A younger generation of leadership, eagerly following Joshua’s steady, unwavering spiritual leadership, was drawn to God’s BHAG. Overcoming impossible and overwhelming odds, Joshua led the people of God beyond the obstacles, lies, false reports and nay sayers. With God steadily leading them onward, the steadily progressed toward the realization of God’s BHAG.
What was the result? They realized and enjoyed the fulfillment of God’s covenant promise to them to posses a land flowing with milk and honey. They trusted God’s BHAG-promise. In response, they received a land of promise.
Should Pastors Have BHAG’s?
The answer is “Yes.” God calls individuals to BHAG’s. BHAG’s are not only what we are called to do, it is the basis of our calling. The Gospel itself is a BHAG. As unbelievable as it may have been, Christ has defeated Satan. He is risen. He is risen, indeed! What a wonderful BHAG!!!
It’s not an easy answer, certainly. God’s called servants are always called to a ministry of change and renewal. The record of scripture contains virtually innumerable examples of God calling plain, regular, ordinary, incompetent, unsure, and untrained people to lead a BHAG of one kind or another.
Does that “plain, regular, ordinary…” description describe you? Congratulations. God is calling  you to lead a BHAG in your place of ministry.
It is because the Gospel is a BHAG that it is “foolishness.” Those who lead BHAG’s are, by association, “fools.” Of all people in this world, should not it be the Christian pastors, leaders and parishioners who passionately seek God’s BHAG’s in their lives and ministries?
Yes! But does it happen? Well, not always. But it can. God can make it happen through you.
Are You Ready For A BHAG?
How do you know if your congregation is ready for a BHAG? They probably are if….
1) They are experiencing a drought of God’s power.
2) They are in decline, plateaued and seemingly lifeless.
3) They are growing nicely, steadily and predictably as planned.
4) They are in an area where ministry is a greater challenge than they can imagine.
5) They have just experienced the joy of God completing a BHAG around them.

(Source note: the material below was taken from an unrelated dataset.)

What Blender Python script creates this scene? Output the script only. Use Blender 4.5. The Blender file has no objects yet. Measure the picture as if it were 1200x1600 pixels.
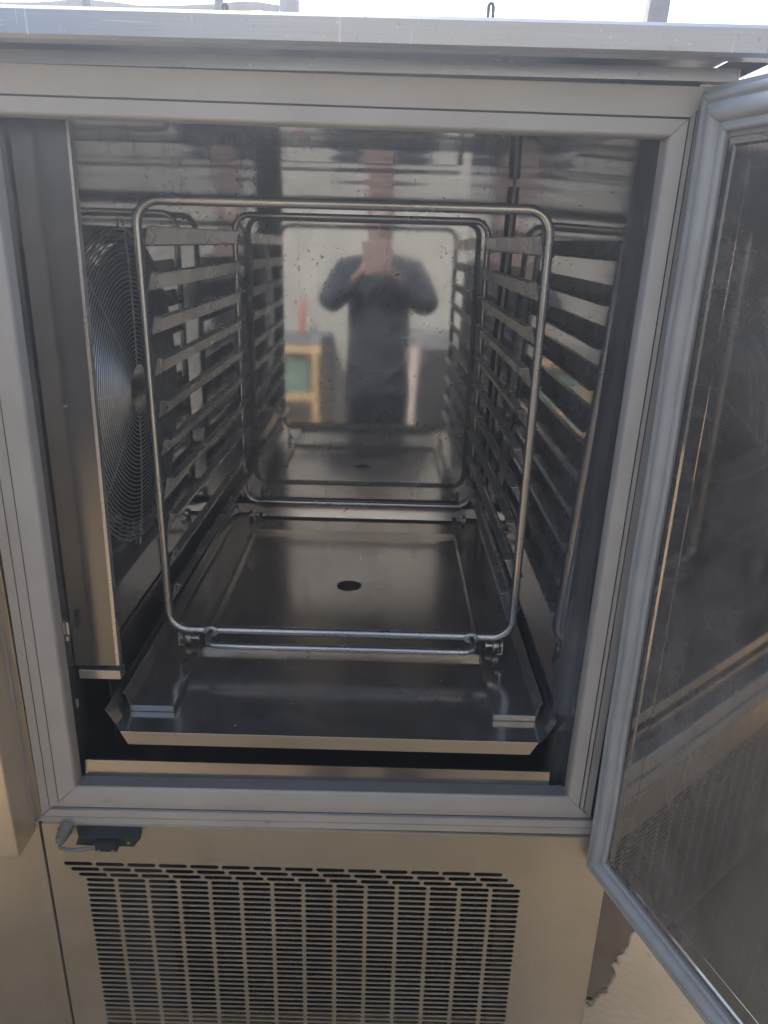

6) God’s Spirit is working powerfully through other churches in their area.
7) The congregation has ministry needs which have gone unfulfilled for years and have hindered key areas of ministry growth.
8) The congregation’s life depends on it.
9) There’s not enough money, people or resources to pull it off. and
10) God instills within you His calling to lead your congregation–or whatever ministry He has designated–to implement His BHAG.
The Most Important Thing
Of course, the only factor which really matters in considering a BHAG is God’s will. Without God, everything is impossible.
What BHAG opportunities does God have for you? For your congregation? For your denomination? For His ministry in the world? When He calls may your response be, “May it be to me as You will.”